Innanzitutto stupisce (negativamente) come la cattolicissima dottoressa riesca a presentare una dettagliata statistica (camuffata, secondo la stessa) riguardante il numero delle Persone che muoiono: chi più di lei dovrebbe invece tutelare uomini e donne dalla numerazione che ne diminuisce la sacralità? Inoltre, illogico è il suo affermare che gli uomini uccidano a causa, meglio a motivo, del testosterone: quindi il femminicidio è questione di natura? Noi, invece, crediamo sia questione di cultura: la cultura del non-rispetto, per iniziare. Il testosterone così come la conformazione fisica dell’uomo, non possono essere considerati tratti fondativi di una cultura della violenza e dell’imposizione e dell’uccisione: l’uomo, nonostante le ovvie caratteristiche che lo distinguono dalla donna, possiede facoltà mentali, affettive ed emotive che lo rendono capace di vivere relazioni sane, equilibrate, corrette e rispettose. Le cause dell’uccisone di tante Donne vanno cercate altrove.

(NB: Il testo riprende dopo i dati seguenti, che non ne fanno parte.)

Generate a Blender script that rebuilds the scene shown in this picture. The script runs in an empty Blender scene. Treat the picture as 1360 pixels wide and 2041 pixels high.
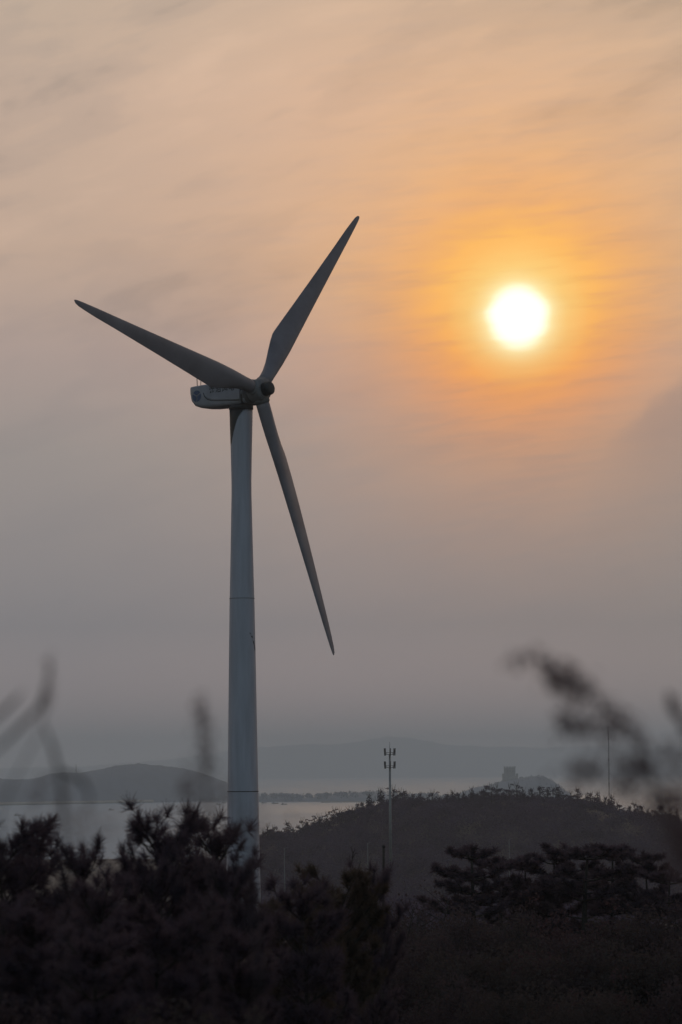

In ultimo, per quanto riguarda l’affermazione con la quale la De Mari sostiene che per una donna è preferibile essere mal accompagnata che non esserlo affatto, si ribatte sostenendo che i motivi di un suicidio possono essere tanti e sono sempre profondi, intimi, estremamente privati. Le donne di cui la cattolica dottoressa indica scrupolosamente il numero come se fossero case o macchine, sono tragicamente spinte al suicidio da motivi che procedono ben oltre il non avere accanto un uomo che le ritenga proprietà privata, che le umili, che le picchi, che le sottovaluti, che le uccida. Se la vita è sacra e deve vincere sempre, anche nella estenuante complessità, essa è da difendere anche da chi vorrebbe possederla, gestirla, rovinarla ed interromperla.
La vita, di cui il concetto è così caro anche alla stessa De Mari, deve essere onorata, rispettata, amata e vissuta nel miglior modo e il compito, il diritto, il dovere di farlo spetta a chi la vive, senza caricare o omaggiare altri o altre di questa responsabilità. Soprattutto se e quando dall’altra parte non si desidera e non si favorisce il bene per quella vita, per quella persona.
Vita, persona, dottoressa De Mari: non numero.